- [What to produce]: Output only the lines from the start of the entries through the line holding "sc.camera = cam". Each line must match the original exactly.

——

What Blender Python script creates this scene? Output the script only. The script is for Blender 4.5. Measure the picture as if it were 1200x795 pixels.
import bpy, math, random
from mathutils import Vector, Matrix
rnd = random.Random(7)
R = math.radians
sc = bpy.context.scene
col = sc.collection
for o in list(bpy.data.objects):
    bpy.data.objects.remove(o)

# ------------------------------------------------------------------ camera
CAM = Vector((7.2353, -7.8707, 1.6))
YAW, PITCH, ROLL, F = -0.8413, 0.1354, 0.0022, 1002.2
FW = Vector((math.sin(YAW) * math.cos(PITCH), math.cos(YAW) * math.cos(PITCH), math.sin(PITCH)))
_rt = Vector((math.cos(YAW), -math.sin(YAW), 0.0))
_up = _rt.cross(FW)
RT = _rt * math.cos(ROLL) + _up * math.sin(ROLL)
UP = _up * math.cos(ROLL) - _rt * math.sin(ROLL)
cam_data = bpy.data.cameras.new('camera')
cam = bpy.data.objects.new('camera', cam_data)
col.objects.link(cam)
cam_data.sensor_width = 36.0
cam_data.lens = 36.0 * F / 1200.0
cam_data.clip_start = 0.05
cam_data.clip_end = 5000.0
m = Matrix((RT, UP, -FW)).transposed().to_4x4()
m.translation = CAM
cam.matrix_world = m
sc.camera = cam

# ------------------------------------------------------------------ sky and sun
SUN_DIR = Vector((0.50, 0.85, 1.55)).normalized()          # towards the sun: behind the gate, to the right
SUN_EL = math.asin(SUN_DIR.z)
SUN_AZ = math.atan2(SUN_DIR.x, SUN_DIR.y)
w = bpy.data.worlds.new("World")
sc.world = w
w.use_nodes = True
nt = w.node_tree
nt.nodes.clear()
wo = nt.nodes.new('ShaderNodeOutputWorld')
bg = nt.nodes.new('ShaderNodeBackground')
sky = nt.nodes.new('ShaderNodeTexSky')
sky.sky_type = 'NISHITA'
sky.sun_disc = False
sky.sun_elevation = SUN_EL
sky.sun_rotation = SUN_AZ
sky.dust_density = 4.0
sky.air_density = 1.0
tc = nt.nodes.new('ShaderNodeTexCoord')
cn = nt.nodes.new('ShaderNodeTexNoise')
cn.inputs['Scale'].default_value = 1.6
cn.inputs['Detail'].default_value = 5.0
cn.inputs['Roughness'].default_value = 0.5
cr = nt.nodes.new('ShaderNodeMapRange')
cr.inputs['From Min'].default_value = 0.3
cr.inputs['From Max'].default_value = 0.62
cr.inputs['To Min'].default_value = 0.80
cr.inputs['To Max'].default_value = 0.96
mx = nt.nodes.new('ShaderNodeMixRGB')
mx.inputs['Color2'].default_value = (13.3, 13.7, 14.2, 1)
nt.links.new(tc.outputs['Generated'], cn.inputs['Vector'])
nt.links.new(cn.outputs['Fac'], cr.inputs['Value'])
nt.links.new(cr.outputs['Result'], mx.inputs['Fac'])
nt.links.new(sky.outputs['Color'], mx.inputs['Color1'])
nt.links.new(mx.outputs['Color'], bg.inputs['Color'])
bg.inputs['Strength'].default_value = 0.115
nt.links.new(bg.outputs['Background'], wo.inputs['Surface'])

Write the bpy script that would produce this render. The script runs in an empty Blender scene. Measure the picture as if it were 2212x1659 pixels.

——

- [Solution]:
What Blender Python script creates this scene? Output the script only. The script is for Blender 4.5. Measure the picture as if it were 1200x795 pixels.
import bpy, math, random
from mathutils import Vector, Matrix
rnd = random.Random(7)
R = math.radians
sc = bpy.context.scene
col = sc.collection
for o in list(bpy.data.objects):
    bpy.data.objects.remove(o)

# ------------------------------------------------------------------ camera
CAM = Vector((7.2353, -7.8707, 1.6))
YAW, PITCH, ROLL, F = -0.8413, 0.1354, 0.0022, 1002.2
FW = Vector((math.sin(YAW) * math.cos(PITCH), math.cos(YAW) * math.cos(PITCH), math.sin(PITCH)))
_rt = Vector((math.cos(YAW), -math.sin(YAW), 0.0))
_up = _rt.cross(FW)
RT = _rt * math.cos(ROLL) + _up * math.sin(ROLL)
UP = _up * math.cos(ROLL) - _rt * math.sin(ROLL)
cam_data = bpy.data.cameras.new('camera')
cam = bpy.data.objects.new('camera', cam_data)
col.objects.link(cam)
cam_data.sensor_width = 36.0
cam_data.lens = 36.0 * F / 1200.0
cam_data.clip_start = 0.05
cam_data.clip_end = 5000.0
m = Matrix((RT, UP, -FW)).transposed().to_4x4()
m.translation = CAM
cam.matrix_world = m
sc.camera = cam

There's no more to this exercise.